Si l'abbé Dicop avait connu Marie-Thérèse Fischer, il n'aurait pas consulté le professeur Ernst Christmann de Kaiserslautern, une des voix les plus autorisées en la matière à son époque, qui écrivit :
"On ne peut expliquer certains noms qu'en partant de leurs formes les plus anciennes. Hackenberg est évoqué en 1120 comme Hakeberg, et en 1145 comme Hackamberg. Sous cette forme, l'M devant le B a assimilé l'N primitif qui manque dans la première forme. notre point de départ sera donc la forme Hackenberg. La première partie du terme correspond au mot Haken, en dialecte régional : Hooke. Son sens premier est : un objet recourbé à sa pointe. Cette pointe peut saillir, surtout quand on lui donne une orientation de bas en haut. De cette façon, une montagne caractérisée par un sommet aigu peut s'appeler Hacken ou Hackenberg. C'est ainsi que j'expliquerais le Hakenberg lorrain".
D'où conclusion de l'abbé Dicop : Somme toute donc, une élévation assez saillante ou encore un éperon avancé, ce qui semble davantage répondre à la configuration géographique du Hackenberg.
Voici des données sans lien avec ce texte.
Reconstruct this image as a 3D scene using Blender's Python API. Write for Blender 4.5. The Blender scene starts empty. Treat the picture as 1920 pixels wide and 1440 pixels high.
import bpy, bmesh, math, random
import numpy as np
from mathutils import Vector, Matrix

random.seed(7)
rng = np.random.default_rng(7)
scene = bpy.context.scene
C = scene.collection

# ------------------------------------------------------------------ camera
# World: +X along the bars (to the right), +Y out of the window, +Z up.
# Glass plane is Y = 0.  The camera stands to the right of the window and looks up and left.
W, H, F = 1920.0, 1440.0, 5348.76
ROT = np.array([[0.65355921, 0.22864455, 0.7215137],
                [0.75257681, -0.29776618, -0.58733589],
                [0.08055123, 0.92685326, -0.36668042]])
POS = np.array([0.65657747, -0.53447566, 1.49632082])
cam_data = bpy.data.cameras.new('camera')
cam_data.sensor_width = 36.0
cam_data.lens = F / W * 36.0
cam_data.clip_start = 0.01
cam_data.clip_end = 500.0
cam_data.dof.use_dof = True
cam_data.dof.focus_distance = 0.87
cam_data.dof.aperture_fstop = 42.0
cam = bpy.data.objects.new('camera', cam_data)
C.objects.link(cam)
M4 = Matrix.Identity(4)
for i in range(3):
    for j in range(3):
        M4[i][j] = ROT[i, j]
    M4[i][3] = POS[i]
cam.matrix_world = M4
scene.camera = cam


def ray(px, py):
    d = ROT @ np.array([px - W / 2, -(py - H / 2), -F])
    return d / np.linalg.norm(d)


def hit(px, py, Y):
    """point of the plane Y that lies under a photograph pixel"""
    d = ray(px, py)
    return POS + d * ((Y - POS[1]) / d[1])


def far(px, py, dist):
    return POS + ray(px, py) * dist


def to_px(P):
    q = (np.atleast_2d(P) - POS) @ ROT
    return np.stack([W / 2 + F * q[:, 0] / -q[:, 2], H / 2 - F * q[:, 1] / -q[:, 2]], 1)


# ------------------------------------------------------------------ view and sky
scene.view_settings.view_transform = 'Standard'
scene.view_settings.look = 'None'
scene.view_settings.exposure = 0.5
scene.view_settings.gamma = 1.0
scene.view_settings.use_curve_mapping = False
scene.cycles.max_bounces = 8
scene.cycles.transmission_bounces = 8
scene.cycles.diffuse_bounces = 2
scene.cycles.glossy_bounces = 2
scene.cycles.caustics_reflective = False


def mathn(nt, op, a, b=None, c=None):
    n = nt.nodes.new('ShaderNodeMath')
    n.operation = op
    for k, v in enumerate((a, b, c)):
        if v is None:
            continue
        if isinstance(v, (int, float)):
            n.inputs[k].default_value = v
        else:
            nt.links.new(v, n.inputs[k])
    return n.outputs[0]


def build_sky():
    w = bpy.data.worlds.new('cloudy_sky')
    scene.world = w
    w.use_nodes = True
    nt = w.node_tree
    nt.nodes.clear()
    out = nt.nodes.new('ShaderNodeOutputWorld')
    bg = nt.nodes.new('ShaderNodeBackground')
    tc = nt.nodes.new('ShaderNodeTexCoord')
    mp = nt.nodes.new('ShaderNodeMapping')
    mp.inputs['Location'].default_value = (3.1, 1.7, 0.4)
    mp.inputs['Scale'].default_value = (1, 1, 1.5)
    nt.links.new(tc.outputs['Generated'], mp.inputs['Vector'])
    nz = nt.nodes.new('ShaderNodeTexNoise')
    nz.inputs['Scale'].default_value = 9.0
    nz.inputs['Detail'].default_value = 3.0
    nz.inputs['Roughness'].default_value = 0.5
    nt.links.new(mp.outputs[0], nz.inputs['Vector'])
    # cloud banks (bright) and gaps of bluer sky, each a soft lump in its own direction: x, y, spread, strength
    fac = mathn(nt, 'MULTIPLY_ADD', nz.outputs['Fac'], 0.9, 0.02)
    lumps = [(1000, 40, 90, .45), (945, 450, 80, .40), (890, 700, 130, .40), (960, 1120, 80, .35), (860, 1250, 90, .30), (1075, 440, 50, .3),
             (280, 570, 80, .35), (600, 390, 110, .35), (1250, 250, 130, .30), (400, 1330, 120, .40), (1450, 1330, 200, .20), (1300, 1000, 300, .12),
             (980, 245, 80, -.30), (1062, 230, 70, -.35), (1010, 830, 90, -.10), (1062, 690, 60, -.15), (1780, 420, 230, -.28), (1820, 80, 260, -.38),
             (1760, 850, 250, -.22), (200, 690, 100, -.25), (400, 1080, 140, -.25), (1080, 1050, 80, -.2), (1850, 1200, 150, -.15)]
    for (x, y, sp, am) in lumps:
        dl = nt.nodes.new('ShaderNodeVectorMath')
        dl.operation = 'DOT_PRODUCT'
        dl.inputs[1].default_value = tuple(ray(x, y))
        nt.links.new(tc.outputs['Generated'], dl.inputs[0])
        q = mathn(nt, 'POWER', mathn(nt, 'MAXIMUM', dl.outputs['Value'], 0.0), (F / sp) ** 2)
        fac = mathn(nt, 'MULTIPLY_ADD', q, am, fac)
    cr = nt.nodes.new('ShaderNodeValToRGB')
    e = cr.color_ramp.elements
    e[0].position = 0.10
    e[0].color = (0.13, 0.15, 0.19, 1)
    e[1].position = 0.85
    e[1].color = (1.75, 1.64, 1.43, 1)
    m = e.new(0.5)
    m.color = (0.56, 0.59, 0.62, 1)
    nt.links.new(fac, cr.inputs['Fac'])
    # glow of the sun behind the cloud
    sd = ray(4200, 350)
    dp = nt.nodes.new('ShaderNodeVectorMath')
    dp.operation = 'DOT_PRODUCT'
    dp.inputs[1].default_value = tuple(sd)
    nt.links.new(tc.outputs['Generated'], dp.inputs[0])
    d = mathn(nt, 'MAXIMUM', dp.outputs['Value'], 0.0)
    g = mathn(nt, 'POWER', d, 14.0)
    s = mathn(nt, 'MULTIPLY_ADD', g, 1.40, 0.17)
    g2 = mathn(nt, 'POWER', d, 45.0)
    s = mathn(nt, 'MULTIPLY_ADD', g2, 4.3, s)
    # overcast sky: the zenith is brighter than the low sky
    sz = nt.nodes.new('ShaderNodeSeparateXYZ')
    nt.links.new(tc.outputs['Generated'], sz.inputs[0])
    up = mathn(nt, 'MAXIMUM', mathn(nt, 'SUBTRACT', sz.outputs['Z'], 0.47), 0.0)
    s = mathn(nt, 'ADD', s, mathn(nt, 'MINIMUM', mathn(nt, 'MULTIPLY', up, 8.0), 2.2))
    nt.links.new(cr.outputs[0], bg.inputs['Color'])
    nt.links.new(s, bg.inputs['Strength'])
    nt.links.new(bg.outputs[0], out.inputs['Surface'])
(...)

Nous laisserons nos lecteurs juger par eux-mêmes. Seulement quand l'émérite professeur Christmann affirme qu'au mot Haken correspondrait, en dialecte régional, Hooke, nous aimerions savoir à quel parler local il se réfère... Car Hook, en francique néerlandais, correspond à notre Ecken, c'est-à-dire le "coin". Par ailleurs, Hagspiel, coquet village, entre Bavière, Suisse et Autriche, est perché au sommet d'une montagne pas si saillante que cela...
Vue sur une partie de la vallée Hagspiel - Oberstaufen dans l'Allgäu, en limite des frontières suisses et autrichiennes - juin 2009 -
Au contraire Hagspiel se situe sur une montagne au sommet boisé réputé pour offrir à ses visiteurs un panorama exceptionnel et un Dreiländerblick, "regard sur trois Etats".
C'est bien aussi le cas de notre Hackenberg du sommet duquel les Romains pouvaient aisément surveiller le trafic routier et dominer le pays...
Notre conclusion : C'est Marie-Thérèse Fischer, en rejoignant l'hypothèse d'Auguste Terquem que nous apprécions particulièrement, qui a le mieux cadré l'étymologie de Hack-.